On stylistic grounds it is reasonable to believe that Turner's early but extensive sea-piece ‘series’ was sketched within a short period of perhaps five years, circa 1799 -1804, before and shortly after Turner’s first trip to France. “The result of this was a series of pictures more ambitious and varied than he had previously attempted. Vivid memories of his rough channel crossing inspired him to paint Calais Pier, with French Poissards preparing for Sea: an English Packet Arriving (National Gallery). Here and inShipwreck exhibited two years later, but probably painted about the same time, his mastery in painting a stormy sea appears coupled with a new and more emphatic use of chiaroscuro, giving drama and depth to the design.”[xvi]
It would make more sense to expect Turner to experiment his way through this sequence of several large aquatic disasters (most of which are roughly the same dimension) at roughly the same time. It might even be suggested that other early large-scale works not exhibited until years later, perhaps even, The Goddess of Discord exh.1806, or Wreck of a Transport Ship, were also done around this time.
The auspicious establishment of his new workspace might give us a terminus ad quem for the entire sea-piece series and similar works. “In 1801, 1802, 1803, and 1804, his new address in the Royal Academy Catalogue is 75, Norton Street, Portland Road; but in 1804 it is again 64, Harley Street.”[xvii] He had taken on this new studio in addition to his better-known one for only a brief four-year period. One might only imagine Norton Street replete with tumultuous sea-pieces at various stages of completion, somewhat in the fashion of his approach to “watercolours en masse.”[xviii] A concise description by Sophia Booth shows that such work done “as a series” continued through till the end of his working life: "The paintings were set out in a row and he went from one to the other, working one and touching up another, and so on, in turn.”[ xix]
Walter Bayes, from his own experience as a watercolourist, is able to give special insight into why Turner might have chosen this craft-like method of mass production: "Even the more elaborate compositions in water colour which he made in his studio were probably rapidly executed, for with admirable good sense he was wont to have three going at once, thus avoiding what any water-colour painter will remember as the most irresistible temptation to go on with one before it is properly dry."(Bayes, 1931, p 220) Of course, the necessary drying time between stages while using oil-paints would have been even more frustrating.
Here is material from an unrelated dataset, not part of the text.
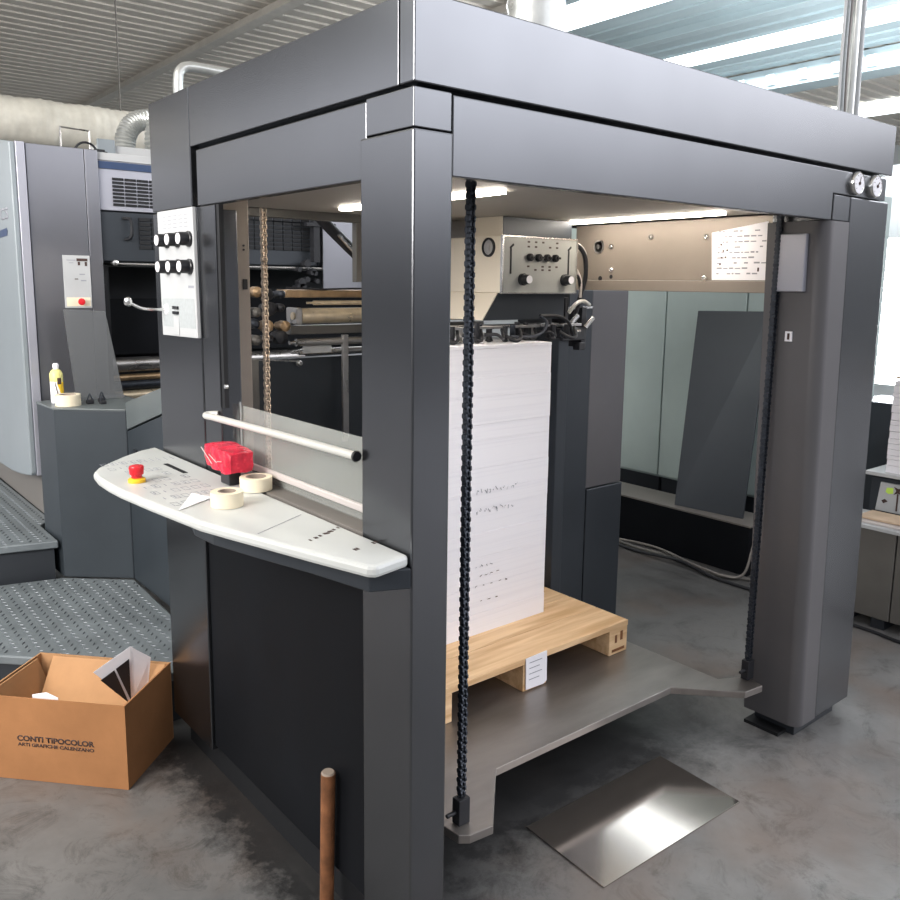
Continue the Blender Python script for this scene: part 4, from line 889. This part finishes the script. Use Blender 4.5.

When Thornbury wrote, “The Turner Gallery contains no picture that is with certainty known to have been painted in 1801, but 1802 yielded a full harvest,”[xx] one clearly understands how Turner was obsessed. Indubitably, in 1801 he dove into his new project on such a grand scale that he had no time or energy to demonstrate, and thus, verify his production through exhibition of it. And by the time the series was at a point where the odd picture could be harvested for immediate completion, there was a deluge. After the first flood of sea-pieces, wrecks, and disasters were shown to the public over the next five or so years, this monumental creative body of oft' times; dark, foreboding, and sublime work was mined for decades afterwards.
It is understandable that the dating of such work is dubious and that the dates given by Butlin and Joll are often tentative. It is evident that some of these works have been given dates later than they deserve. Butlin and Joll apparently fell prey to Turner’s stealthy plan. According to his own intentions Turner exhibited his works in a haphazard fashion in order “‘to put the critics off the scent,’ as he said, he often doubled on his tracks.” This was easy for him to do because, “at any one time he kept a large quantity of work on hand.”[xxi] For the project at hand, the work most in need of re-dating is probably Wreck of a Transport Ship. We see in both this painting and Shipwreck, the Rescuethe same figure with speaking-trumpet in hand trying to summon help. Its use in both pictures would seem more than coincidence. This device most often employed by a ship's captain was at its apex of use in the late eighteenth century, and was used to give orders over the length of a ship. They were as a rule custom fabricated.
Shipwreck, the Rescue (enlarged detail) Turner's poetic inclination might suggest that this image is a reference to Gabriel
During the first few years of the century it is easy to envision the factory setting at the Norton studio with bolts of large dimension canvas, easels, pigment materials, and his old daddy in a distant corner toiling away on strainers to support those monstrous canvases. Oh yes: and on occasion there would be Sebastian Grandi stopping in to apply those brown ‘Venetian’ grounds for which he was famed - but always done under the watchful eye of the old man who was ever concerned over the use of costly materials. Stories connected to Orrock’s painting master W.L. Leitch give us a sense of this same working method: “The Fawkes girls also told Leitch that they had seen in Turner’s bedroom at Farnley ‘cords spread across the room as in that of a washer woman, and papers tinted with pink and blue and yellow hanging on them to dry,” [xxii] then again from Walter Sparrow (1903):
“Leitch, the watercolour painter told a friend of mine [certainly Orrock][2] that he once accompanied Pickersgill to Turner’s studio, where he had the privilege of watching the great man at his labours. There were four drawing-boards, each of which had a handle screwed to the back. Turner after sketching in his subject in a fluent manner grasped the handle and plunged the whole drawing into a pail of water by his side. Then, quickly, he washed in the principle hues that he required. Leaving this first drawing to dry, he took the second board and repeated the operation. By the time the fourth drawing was laid in, the first would be ready for the finishing touches.”[xxiii]
Detail: Wrecked Ship from Ship Wreck, the Rescue
By the time Turner had produced all of his great works the Athenaeum in 1849 published: “For the credit of England and of Mr. Turner let it be said that the picture of most excellence and interest in this assemblage [of Old Masters] is from his hand… We have no recollection of any production in its class – whether of the Dutch, the Italian, or the French school – which surpasses – or even equals – the artist’s Shipwreck.” It shows “a grasp of mind and the command of hand that have exhibited in a high moral sense the excitement and action of the tempest in its wrath.”
This news article, two years before Turner’s passing, mirrored the paramount respect Turner himself had for his early turbulent sea-pieces during his entire lifetime. The Shipwreck exhibited in 1805 was purchased back by Turner decades earlier in 1806, and was certainly destined early on to be part of his bequest to the Nation. He was apparently exhibiting these early sea-pieces with utmost pride right up until the end. Another one of Turner’s executors Charles Turner had engraved Shipwreck in 1806, the first of his oils to be engraved, and the public attention this effort garnered was a vital boost to the artist’s fame.